Given instruction - Every record should be written out exactly, please.

(Recorded data)
######
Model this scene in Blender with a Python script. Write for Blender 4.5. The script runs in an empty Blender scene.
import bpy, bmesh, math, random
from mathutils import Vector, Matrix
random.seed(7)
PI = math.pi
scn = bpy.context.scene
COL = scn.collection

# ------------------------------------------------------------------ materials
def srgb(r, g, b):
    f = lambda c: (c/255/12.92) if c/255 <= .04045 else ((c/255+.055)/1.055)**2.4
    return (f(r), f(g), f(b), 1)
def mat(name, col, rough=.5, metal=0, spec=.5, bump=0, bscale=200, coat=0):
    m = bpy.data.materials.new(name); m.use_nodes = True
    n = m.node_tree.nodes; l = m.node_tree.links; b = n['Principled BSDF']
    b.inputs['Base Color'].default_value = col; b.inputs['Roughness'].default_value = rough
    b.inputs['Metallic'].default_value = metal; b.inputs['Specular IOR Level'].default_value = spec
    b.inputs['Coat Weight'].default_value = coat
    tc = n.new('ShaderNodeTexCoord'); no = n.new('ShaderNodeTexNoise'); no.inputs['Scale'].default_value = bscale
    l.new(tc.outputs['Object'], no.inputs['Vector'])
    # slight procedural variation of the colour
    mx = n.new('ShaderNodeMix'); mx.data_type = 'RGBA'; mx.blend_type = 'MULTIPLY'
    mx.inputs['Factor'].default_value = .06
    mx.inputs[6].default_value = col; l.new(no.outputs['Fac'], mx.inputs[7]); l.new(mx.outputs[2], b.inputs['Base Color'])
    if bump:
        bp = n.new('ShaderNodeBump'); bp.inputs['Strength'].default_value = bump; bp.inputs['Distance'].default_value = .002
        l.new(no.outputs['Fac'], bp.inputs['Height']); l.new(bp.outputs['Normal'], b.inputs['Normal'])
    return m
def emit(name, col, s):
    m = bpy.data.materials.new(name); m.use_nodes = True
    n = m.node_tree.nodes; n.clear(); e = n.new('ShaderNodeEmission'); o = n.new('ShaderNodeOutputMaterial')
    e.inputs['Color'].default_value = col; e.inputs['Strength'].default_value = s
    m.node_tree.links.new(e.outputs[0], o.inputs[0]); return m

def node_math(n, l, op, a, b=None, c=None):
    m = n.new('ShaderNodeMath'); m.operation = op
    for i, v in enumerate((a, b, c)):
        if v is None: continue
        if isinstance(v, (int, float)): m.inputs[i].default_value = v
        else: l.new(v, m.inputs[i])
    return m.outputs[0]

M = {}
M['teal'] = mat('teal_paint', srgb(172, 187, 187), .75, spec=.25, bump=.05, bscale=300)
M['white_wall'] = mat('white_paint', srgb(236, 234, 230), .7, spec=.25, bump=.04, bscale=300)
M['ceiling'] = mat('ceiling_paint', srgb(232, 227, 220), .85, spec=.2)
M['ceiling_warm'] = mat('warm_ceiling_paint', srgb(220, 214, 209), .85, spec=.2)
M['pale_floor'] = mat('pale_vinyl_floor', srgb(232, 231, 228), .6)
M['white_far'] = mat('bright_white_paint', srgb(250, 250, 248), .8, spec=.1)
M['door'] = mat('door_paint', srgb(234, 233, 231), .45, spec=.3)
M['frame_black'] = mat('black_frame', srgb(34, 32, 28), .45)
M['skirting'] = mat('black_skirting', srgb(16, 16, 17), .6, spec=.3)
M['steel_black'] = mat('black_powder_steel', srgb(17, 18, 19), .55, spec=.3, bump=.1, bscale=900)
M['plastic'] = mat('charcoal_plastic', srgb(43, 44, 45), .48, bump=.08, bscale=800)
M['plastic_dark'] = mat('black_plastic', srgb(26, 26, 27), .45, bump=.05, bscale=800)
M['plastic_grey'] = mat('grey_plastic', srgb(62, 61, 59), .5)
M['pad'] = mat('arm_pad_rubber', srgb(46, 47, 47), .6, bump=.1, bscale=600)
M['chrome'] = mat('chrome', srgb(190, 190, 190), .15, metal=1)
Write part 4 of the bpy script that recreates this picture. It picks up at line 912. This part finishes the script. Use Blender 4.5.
######
Answer for the task -
Model this scene in Blender with a Python script. Write for Blender 4.5. The script runs in an empty Blender scene.
import bpy, bmesh, math, random
from mathutils import Vector, Matrix
random.seed(7)
PI = math.pi
scn = bpy.context.scene
COL = scn.collection

# ------------------------------------------------------------------ materials
def srgb(r, g, b):
    f = lambda c: (c/255/12.92) if c/255 <= .04045 else ((c/255+.055)/1.055)**2.4
    return (f(r), f(g), f(b), 1)
def mat(name, col, rough=.5, metal=0, spec=.5, bump=0, bscale=200, coat=0):
    m = bpy.data.materials.new(name); m.use_nodes = True
    n = m.node_tree.nodes; l = m.node_tree.links; b = n['Principled BSDF']
    b.inputs['Base Color'].default_value = col; b.inputs['Roughness'].default_value = rough
    b.inputs['Metallic'].default_value = metal; b.inputs['Specular IOR Level'].default_value = spec
    b.inputs['Coat Weight'].default_value = coat
    tc = n.new('ShaderNodeTexCoord'); no = n.new('ShaderNodeTexNoise'); no.inputs['Scale'].default_value = bscale
    l.new(tc.outputs['Object'], no.inputs['Vector'])
    # slight procedural variation of the colour
    mx = n.new('ShaderNodeMix'); mx.data_type = 'RGBA'; mx.blend_type = 'MULTIPLY'
    mx.inputs['Factor'].default_value = .06
    mx.inputs[6].default_value = col; l.new(no.outputs['Fac'], mx.inputs[7]); l.new(mx.outputs[2], b.inputs['Base Color'])
    if bump:
        bp = n.new('ShaderNodeBump'); bp.inputs['Strength'].default_value = bump; bp.inputs['Distance'].default_value = .002
        l.new(no.outputs['Fac'], bp.inputs['Height']); l.new(bp.outputs['Normal'], b.inputs['Normal'])
    return m
def emit(name, col, s):
    m = bpy.data.materials.new(name); m.use_nodes = True
    n = m.node_tree.nodes; n.clear(); e = n.new('ShaderNodeEmission'); o = n.new('ShaderNodeOutputMaterial')
    e.inputs['Color'].default_value = col; e.inputs['Strength'].default_value = s
    m.node_tree.links.new(e.outputs[0], o.inputs[0]); return m

def node_math(n, l, op, a, b=None, c=None):
    m = n.new('ShaderNodeMath'); m.operation = op
    for i, v in enumerate((a, b, c)):
        if v is None: continue
        if isinstance(v, (int, float)): m.inputs[i].default_value = v
        else: l.new(v, m.inputs[i])
    return m.outputs[0]

M = {}
M['teal'] = mat('teal_paint', srgb(172, 187, 187), .75, spec=.25, bump=.05, bscale=300)
M['white_wall'] = mat('white_paint', srgb(236, 234, 230), .7, spec=.25, bump=.04, bscale=300)
M['ceiling'] = mat('ceiling_paint', srgb(232, 227, 220), .85, spec=.2)
M['ceiling_warm'] = mat('warm_ceiling_paint', srgb(220, 214, 209), .85, spec=.2)
M['pale_floor'] = mat('pale_vinyl_floor', srgb(232, 231, 228), .6)
M['white_far'] = mat('bright_white_paint', srgb(250, 250, 248), .8, spec=.1)
M['door'] = mat('door_paint', srgb(234, 233, 231), .45, spec=.3)
M['frame_black'] = mat('black_frame', srgb(34, 32, 28), .45)
M['skirting'] = mat('black_skirting', srgb(16, 16, 17), .6, spec=.3)
M['steel_black'] = mat('black_powder_steel', srgb(17, 18, 19), .55, spec=.3, bump=.1, bscale=900)
M['plastic'] = mat('charcoal_plastic', srgb(43, 44, 45), .48, bump=.08, bscale=800)
M['plastic_dark'] = mat('black_plastic', srgb(26, 26, 27), .45, bump=.05, bscale=800)
M['plastic_grey'] = mat('grey_plastic', srgb(62, 61, 59), .5)
M['pad'] = mat('arm_pad_rubber', srgb(46, 47, 47), .6, bump=.1, bscale=600)
M['chrome'] = mat('chrome', srgb(190, 190, 190), .15, metal=1)
Write part 4 of the bpy script that recreates this picture. It picks up at line 912. This part finishes the script. Use Blender 4.5.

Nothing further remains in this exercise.